*TASK INPUT*:
START

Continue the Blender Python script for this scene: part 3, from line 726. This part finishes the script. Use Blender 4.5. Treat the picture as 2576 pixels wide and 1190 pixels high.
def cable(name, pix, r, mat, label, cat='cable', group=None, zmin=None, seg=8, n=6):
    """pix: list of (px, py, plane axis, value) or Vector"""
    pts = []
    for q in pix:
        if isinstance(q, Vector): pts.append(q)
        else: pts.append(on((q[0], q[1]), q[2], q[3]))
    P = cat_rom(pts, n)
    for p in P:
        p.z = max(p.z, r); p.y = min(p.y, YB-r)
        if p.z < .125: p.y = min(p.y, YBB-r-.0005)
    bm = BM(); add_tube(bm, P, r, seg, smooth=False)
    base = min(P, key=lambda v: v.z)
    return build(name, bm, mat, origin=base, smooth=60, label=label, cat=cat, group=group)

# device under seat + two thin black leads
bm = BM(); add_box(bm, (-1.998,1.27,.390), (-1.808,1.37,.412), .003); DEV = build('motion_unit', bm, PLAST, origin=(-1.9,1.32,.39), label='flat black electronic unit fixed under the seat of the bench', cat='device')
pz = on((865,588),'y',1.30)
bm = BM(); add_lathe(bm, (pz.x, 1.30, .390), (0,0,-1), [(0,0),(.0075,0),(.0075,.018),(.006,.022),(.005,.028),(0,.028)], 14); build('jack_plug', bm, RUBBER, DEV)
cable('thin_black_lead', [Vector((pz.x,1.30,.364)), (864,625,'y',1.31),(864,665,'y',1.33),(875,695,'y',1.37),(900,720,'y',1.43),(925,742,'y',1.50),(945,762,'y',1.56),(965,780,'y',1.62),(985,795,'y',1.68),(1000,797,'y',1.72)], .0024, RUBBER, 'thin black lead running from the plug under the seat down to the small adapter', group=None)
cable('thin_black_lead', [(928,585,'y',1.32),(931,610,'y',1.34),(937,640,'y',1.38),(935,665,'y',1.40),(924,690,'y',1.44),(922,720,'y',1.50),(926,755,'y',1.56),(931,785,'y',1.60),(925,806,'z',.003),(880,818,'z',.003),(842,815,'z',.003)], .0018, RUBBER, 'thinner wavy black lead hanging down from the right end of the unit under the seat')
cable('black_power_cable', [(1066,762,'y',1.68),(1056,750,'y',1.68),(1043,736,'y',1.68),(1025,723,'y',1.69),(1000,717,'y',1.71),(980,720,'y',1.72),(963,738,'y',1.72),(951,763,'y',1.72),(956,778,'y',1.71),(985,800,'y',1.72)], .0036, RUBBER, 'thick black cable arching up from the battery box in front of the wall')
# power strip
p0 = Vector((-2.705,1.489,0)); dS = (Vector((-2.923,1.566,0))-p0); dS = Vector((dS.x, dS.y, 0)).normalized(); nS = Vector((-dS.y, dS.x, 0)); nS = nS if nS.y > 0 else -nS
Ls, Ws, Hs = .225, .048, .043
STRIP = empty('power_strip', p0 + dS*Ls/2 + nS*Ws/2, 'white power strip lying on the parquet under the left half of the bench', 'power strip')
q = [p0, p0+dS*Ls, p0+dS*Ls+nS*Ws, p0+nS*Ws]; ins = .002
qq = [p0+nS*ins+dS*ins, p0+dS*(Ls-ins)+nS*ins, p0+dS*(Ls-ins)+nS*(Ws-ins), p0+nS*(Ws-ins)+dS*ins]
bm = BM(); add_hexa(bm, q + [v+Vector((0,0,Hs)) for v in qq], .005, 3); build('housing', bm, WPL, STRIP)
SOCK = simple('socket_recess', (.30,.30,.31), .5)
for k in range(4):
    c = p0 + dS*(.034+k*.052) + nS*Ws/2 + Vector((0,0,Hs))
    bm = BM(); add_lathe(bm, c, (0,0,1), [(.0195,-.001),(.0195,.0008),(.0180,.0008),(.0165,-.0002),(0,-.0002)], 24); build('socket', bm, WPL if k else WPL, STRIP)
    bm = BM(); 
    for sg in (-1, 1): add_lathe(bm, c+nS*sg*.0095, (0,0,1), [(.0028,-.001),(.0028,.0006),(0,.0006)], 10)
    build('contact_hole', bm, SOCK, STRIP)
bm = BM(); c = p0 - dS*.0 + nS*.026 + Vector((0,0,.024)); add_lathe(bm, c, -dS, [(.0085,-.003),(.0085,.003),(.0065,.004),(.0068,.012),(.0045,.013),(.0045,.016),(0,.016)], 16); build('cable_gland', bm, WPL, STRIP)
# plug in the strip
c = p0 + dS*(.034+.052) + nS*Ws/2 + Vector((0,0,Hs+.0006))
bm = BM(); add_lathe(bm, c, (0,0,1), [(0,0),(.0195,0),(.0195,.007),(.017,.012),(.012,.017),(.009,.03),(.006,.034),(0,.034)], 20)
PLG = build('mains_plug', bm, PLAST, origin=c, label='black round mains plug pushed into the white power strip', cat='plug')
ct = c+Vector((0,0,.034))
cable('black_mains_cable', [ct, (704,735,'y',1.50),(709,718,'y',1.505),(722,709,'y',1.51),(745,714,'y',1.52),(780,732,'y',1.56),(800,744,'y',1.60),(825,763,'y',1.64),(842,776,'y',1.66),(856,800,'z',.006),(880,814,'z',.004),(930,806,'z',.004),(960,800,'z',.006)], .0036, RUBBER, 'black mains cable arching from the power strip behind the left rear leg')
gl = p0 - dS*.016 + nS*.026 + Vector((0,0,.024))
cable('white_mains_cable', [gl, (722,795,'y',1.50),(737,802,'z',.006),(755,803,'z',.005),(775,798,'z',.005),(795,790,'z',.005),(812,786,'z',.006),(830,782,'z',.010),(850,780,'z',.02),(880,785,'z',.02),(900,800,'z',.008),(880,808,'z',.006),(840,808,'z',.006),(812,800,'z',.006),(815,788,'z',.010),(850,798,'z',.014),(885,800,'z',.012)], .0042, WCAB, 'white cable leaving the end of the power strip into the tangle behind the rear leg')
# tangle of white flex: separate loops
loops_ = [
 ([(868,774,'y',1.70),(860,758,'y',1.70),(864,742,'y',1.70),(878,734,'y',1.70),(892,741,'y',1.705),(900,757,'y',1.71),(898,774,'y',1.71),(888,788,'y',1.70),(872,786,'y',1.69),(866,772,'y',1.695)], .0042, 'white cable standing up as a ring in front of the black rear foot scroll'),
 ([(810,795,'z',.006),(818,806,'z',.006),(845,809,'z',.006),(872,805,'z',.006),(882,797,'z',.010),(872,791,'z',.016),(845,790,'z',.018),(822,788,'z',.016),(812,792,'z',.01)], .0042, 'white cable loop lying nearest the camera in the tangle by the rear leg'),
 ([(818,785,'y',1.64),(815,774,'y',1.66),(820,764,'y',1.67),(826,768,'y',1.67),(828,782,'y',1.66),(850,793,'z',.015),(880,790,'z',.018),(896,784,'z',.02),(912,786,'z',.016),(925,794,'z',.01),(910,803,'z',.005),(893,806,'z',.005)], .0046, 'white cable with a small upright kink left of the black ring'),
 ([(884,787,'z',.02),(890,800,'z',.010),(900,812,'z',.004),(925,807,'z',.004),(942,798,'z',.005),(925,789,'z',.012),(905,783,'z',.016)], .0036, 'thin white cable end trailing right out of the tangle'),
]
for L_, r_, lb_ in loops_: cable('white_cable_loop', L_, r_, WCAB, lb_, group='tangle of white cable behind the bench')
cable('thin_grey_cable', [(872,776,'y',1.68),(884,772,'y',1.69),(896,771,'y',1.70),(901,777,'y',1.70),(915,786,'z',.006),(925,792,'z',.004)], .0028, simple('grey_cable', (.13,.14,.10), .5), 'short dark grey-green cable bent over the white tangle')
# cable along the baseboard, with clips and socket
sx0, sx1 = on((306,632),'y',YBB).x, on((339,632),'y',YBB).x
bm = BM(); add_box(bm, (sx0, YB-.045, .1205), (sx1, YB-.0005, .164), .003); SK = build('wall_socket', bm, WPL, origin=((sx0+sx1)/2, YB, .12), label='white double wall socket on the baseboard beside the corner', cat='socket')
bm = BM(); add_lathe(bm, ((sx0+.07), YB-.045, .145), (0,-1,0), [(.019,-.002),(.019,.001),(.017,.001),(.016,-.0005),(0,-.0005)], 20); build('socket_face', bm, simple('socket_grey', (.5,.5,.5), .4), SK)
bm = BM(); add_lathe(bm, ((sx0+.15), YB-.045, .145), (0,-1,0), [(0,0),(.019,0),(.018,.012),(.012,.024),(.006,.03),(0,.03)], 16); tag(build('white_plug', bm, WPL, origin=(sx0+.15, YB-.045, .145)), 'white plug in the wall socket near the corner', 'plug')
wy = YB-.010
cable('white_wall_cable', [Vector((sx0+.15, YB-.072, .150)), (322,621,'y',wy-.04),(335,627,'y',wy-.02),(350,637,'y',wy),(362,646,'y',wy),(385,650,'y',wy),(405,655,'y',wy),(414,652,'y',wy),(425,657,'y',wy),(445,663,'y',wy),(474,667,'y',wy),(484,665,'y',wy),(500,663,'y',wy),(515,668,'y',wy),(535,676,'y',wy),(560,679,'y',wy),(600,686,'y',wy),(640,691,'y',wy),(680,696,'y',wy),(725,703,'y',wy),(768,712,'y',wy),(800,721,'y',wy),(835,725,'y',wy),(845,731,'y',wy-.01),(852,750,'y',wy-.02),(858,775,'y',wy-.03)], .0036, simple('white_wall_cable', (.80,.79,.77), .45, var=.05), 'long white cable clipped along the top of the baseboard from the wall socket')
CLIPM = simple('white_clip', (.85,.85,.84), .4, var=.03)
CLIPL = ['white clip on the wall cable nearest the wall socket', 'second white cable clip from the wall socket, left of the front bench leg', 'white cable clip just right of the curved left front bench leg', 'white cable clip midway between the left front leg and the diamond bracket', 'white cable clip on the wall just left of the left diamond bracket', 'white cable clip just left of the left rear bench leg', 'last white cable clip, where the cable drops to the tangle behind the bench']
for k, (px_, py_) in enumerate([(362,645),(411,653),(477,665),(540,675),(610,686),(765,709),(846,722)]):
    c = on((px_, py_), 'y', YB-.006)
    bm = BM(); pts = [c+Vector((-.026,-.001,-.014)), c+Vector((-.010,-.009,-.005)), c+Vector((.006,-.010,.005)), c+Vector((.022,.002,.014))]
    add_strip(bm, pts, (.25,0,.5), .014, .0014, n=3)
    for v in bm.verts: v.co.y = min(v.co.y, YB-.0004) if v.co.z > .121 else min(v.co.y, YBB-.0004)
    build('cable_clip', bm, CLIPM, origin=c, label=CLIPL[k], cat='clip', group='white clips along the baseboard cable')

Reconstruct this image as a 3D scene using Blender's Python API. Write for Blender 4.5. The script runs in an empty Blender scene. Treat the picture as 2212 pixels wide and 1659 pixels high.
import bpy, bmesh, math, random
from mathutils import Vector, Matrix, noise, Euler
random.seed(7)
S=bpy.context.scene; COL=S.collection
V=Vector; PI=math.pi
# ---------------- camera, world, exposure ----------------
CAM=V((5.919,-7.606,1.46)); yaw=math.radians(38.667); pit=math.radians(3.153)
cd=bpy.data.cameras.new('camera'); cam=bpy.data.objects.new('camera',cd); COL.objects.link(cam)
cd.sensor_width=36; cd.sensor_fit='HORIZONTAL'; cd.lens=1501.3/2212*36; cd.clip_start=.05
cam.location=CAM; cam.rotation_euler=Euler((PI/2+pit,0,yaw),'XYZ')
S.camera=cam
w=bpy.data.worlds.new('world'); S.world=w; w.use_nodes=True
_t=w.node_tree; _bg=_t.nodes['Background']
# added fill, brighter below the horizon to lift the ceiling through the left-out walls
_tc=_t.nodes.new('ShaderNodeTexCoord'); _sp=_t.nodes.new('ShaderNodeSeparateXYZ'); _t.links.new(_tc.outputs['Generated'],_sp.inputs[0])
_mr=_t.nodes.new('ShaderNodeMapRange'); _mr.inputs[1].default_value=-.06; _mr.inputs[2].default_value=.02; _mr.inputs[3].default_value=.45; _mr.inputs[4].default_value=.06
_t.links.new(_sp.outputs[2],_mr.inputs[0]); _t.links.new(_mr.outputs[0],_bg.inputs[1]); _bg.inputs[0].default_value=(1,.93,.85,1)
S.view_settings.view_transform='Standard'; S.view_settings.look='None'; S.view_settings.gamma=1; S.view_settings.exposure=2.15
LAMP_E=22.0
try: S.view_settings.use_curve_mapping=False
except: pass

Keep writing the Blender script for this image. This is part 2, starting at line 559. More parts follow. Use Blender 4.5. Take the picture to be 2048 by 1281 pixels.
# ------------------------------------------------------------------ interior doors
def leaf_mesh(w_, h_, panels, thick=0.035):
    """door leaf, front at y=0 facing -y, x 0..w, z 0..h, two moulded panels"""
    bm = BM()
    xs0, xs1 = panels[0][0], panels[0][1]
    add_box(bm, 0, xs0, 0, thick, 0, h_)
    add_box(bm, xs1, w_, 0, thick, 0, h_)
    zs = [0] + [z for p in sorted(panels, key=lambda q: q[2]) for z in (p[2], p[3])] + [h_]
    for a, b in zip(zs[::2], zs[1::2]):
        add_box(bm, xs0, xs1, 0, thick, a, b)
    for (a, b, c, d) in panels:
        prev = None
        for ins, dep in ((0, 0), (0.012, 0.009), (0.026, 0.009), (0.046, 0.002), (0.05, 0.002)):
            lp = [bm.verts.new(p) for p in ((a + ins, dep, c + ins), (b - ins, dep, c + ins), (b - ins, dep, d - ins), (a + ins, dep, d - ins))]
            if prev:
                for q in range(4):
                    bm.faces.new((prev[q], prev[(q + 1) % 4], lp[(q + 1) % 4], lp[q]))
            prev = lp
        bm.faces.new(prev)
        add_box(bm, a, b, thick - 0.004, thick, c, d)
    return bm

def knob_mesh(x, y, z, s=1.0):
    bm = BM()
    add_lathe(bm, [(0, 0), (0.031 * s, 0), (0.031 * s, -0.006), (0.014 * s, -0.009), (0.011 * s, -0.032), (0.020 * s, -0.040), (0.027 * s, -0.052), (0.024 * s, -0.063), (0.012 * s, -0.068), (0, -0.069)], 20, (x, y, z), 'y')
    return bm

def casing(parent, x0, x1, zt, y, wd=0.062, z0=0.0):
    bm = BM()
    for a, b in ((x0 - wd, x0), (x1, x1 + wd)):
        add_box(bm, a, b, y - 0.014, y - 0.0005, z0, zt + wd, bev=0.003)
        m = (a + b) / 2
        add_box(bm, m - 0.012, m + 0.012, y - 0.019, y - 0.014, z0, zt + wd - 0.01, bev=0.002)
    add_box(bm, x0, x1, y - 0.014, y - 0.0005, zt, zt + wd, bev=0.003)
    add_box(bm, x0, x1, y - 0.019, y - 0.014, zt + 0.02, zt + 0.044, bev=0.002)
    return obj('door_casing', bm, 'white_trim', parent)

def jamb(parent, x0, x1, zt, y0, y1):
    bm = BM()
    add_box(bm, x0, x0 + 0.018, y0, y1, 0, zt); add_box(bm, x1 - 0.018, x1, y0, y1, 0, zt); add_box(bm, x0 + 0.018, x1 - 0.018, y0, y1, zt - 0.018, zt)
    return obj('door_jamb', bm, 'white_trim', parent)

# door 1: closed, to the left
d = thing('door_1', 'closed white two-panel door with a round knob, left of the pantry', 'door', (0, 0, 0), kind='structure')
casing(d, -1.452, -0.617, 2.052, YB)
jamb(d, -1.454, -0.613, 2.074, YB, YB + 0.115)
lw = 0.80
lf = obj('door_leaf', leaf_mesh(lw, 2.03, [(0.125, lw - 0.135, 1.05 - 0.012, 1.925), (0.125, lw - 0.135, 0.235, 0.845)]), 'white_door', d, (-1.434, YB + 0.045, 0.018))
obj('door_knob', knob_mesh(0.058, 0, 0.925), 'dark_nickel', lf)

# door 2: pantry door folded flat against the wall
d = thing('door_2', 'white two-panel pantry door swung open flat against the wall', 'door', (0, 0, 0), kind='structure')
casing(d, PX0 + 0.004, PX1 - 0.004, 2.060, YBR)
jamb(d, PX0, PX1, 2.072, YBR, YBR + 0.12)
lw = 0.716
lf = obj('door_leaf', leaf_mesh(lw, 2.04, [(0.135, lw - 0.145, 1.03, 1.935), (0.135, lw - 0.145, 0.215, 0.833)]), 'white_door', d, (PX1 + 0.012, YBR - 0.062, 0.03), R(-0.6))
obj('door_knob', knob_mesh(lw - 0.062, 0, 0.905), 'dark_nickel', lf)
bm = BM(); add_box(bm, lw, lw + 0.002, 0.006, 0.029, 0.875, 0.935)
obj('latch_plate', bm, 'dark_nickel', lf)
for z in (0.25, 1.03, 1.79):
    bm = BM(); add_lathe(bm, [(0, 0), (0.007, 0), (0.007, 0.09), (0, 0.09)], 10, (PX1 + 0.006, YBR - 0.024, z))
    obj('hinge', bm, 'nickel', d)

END

*PROBLEM TO WORK ON*:
Among the entries above, locate the lines containing "Reconstruct this image" and "except: pass", and transcribe exactly those two lines and all lines between.

*RESULT FOR THIS TASK*:
Reconstruct this image as a 3D scene using Blender's Python API. Write for Blender 4.5. The script runs in an empty Blender scene. Treat the picture as 2212 pixels wide and 1659 pixels high.
import bpy, bmesh, math, random
from mathutils import Vector, Matrix, noise, Euler
random.seed(7)
S=bpy.context.scene; COL=S.collection
V=Vector; PI=math.pi
# ---------------- camera, world, exposure ----------------
CAM=V((5.919,-7.606,1.46)); yaw=math.radians(38.667); pit=math.radians(3.153)
cd=bpy.data.cameras.new('camera'); cam=bpy.data.objects.new('camera',cd); COL.objects.link(cam)
cd.sensor_width=36; cd.sensor_fit='HORIZONTAL'; cd.lens=1501.3/2212*36; cd.clip_start=.05
cam.location=CAM; cam.rotation_euler=Euler((PI/2+pit,0,yaw),'XYZ')
S.camera=cam
w=bpy.data.worlds.new('world'); S.world=w; w.use_nodes=True
_t=w.node_tree; _bg=_t.nodes['Background']
# added fill, brighter below the horizon to lift the ceiling through the left-out walls
_tc=_t.nodes.new('ShaderNodeTexCoord'); _sp=_t.nodes.new('ShaderNodeSeparateXYZ'); _t.links.new(_tc.outputs['Generated'],_sp.inputs[0])
_mr=_t.nodes.new('ShaderNodeMapRange'); _mr.inputs[1].default_value=-.06; _mr.inputs[2].default_value=.02; _mr.inputs[3].default_value=.45; _mr.inputs[4].default_value=.06
_t.links.new(_sp.outputs[2],_mr.inputs[0]); _t.links.new(_mr.outputs[0],_bg.inputs[1]); _bg.inputs[0].default_value=(1,.93,.85,1)
S.view_settings.view_transform='Standard'; S.view_settings.look='None'; S.view_settings.gamma=1; S.view_settings.exposure=2.15
LAMP_E=22.0
try: S.view_settings.use_curve_mapping=False
except: pass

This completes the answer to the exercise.